En todo caso, lo que sí es seguro es que hay unos espacios de responsabilidad política que no se cumplen y, en ese sentido introduce una segunda reflexión retrotópica: la vuelta a las tribus, a la proliferación de grupos que se organizan frente a los extranjeros para defender sus derechos, otro signo de la modernidad líquida. En la actualidad se acepta como necesaria la desigualdad. Con todo, voces alternativas buscan salida al problema. ¿Hay que asumir el imperio de la desigualdad, que ochenta y cinco potentados posean lo mismo que la mitad de la humanidad pobre? Diversos autores, como Rutter Bregman, Philippe van Parijs, Daniel Raventós o Claus Offe, han planteado hipótesis de una reorganización económica valiente, la renta básica universal, que con diversos matices algunos economistas ven como una de las salidas más realistas y plausibles, por más que una gran parte de la opinión pública sea reacia a ella. Este es otro de los problemas que Bauman sondea.

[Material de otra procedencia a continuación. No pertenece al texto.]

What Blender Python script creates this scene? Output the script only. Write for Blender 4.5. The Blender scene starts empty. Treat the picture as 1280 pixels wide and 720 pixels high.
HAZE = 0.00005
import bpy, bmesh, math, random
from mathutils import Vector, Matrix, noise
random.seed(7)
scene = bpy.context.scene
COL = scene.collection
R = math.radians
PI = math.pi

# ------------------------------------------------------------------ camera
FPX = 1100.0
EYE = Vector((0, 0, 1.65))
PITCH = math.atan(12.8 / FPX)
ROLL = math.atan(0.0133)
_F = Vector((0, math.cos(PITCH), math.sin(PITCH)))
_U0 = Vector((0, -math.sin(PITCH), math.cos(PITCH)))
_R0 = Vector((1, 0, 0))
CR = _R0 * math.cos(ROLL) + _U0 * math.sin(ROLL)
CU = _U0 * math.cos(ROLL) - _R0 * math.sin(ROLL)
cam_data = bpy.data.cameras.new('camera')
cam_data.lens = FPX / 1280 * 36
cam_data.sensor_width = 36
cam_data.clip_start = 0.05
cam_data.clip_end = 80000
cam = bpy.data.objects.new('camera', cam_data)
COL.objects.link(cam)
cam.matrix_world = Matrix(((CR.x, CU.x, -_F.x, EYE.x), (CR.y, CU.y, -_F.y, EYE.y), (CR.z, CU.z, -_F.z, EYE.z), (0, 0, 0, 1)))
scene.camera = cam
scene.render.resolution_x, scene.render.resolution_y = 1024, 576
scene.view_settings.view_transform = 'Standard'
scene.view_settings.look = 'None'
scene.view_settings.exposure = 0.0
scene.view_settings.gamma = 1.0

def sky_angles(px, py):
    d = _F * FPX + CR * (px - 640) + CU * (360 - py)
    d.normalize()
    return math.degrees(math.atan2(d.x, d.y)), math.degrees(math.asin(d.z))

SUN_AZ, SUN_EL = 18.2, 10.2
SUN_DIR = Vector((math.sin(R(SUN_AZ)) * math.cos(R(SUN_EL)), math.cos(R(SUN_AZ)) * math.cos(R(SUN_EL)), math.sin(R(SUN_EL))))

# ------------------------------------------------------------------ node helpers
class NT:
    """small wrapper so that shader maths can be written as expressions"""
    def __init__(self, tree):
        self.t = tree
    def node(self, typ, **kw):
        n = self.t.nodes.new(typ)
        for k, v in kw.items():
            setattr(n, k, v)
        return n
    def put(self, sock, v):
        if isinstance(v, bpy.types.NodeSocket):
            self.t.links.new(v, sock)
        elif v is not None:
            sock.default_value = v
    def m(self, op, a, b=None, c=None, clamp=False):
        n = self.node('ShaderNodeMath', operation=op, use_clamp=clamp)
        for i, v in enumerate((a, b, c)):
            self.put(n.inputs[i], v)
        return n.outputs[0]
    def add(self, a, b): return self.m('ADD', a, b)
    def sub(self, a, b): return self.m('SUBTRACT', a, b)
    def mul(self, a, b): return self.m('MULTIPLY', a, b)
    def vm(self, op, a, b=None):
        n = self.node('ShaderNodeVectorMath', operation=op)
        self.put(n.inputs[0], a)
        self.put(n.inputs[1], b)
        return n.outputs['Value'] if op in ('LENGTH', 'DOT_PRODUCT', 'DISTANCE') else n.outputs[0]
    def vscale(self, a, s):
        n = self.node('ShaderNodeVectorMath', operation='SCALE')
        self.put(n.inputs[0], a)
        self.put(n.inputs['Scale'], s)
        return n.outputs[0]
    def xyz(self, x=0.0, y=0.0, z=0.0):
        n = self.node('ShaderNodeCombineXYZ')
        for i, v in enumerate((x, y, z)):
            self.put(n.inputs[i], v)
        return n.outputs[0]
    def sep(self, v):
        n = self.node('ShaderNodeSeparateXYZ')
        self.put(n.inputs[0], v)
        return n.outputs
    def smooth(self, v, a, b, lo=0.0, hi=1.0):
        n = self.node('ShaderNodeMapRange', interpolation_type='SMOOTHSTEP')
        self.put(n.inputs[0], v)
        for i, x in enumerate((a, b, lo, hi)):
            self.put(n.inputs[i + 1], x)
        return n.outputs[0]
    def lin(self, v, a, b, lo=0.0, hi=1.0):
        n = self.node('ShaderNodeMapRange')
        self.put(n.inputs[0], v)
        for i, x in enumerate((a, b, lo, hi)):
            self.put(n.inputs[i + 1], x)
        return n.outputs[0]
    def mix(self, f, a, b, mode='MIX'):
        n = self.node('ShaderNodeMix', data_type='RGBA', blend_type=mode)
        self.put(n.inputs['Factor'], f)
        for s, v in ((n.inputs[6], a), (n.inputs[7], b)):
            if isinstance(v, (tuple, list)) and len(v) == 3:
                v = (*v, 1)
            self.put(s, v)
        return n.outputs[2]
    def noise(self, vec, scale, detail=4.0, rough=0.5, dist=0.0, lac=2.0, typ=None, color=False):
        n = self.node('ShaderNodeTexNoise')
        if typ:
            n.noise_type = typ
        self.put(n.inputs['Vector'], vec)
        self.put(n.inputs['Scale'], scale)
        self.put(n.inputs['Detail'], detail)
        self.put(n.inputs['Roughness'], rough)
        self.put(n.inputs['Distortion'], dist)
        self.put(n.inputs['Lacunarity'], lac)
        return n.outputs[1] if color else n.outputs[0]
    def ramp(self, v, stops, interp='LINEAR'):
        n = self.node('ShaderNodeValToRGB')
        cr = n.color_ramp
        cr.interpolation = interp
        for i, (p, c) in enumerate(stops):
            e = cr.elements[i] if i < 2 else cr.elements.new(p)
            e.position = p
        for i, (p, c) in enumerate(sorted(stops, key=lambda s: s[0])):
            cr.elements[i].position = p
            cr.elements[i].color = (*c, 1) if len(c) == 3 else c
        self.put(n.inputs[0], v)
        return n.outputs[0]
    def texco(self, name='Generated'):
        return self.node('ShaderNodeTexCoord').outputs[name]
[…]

Le llega el turno también al papel desestabilizador que las modernas reivindicaciones nacionalistas introducen en las actuales condiciones de interdependencia planetaria. ¿No es demagógico postular la vuelta al individuo, a la tribu o a la pequeña nación salvífica, en un mundo en el que se quiere hacer pensar que defendiendo las culturas regionales nos prepararemos mejor para el conflicto de intereses internacionales, sugiriendo así que son problemas culturales, de idiomas o religiones, los que gobiernan el mundo? ¿Se trata de ese mismo mundo que cada vez más muestra que sus resortes elementales y finales son económicos? Este tipo de reflexiones que encontramos en Retrotopía a mitad de camino entre la sociología, la teoría política y la filosofía de la historia son bienvenidos, sobre todo porque ponen el dedo en la llaga de problemas que se pretenden presentar como irresolubles. ¿Pero estas denuncias no se dispersan en un mar de alertas inabarcables, que en el fondo confiesan no disponer de un modelo integrado y creíble para encarar el futuro con esperanza?

Por eso, las últimas palabras de Bauman no pueden sino ser una reflexión bienintencionada más, en esa larga fila de buenas intenciones con las que empedrar el infierno: «Los habitantes humanos de la Tierra nos encontramos (más que nunca antes en la historia) en una situación de verdadera disyuntiva: o unimos nuestras manos, o nos unimos a la comitiva fúnebre de nuestro propio entierro en una misma y colosal fosa común».